By the time the Mystery Inc. gang is victorious and faces the press again at the end, Daphne's fighting ability has saved the day, and Fred allows Velma to take up the spotlight and bask in the flashbulbs.
Scooby-Doo is a film in which characters previously held in archetypal stasis by the demands of an animated series are allowed to grow, shift and become people who are mostly the same characters we know, but crucially different and more human.
They've faced a very real supernatural threat this time rather than a disgruntled janitor in a funny suit – just as in the excellent and genuinely terrifying 1998 direct-to-video adventure Scooby-Doo On Zombie Island – and come out unscathed.
This was the perfect movie to give Scooby-Doo a new lease of life, with surprisingly decent CGI for the early noughties – we're a long way from turning The Rock into a pixelated splodge in The Mummy Returns – and a killer soundtrack that now feels like a time capsule.

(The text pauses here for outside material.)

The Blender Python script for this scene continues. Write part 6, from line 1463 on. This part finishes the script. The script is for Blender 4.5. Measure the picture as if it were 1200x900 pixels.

The film created a whole new younger audience for the character, who would subsequently be served by the revamped animated series What's New Scooby-Doo?, and it also provided enough slacker comedy nods – Shaggy's love interest is unsubtly called Mary Jane – to ensure that this was a take on Scooby suitable for Generation X.
Almost 20 years after it first graced cinema screens, the film has lost none of its charm or self-referential flair, with Gunn's witty script a clear forerunner of what he would go on to achieve with Guardians Of The Galaxy.
If you wrote the Scooby-Doo movie off on release and haven't revisited it since, it's well worth taking another trip to Spooky Island.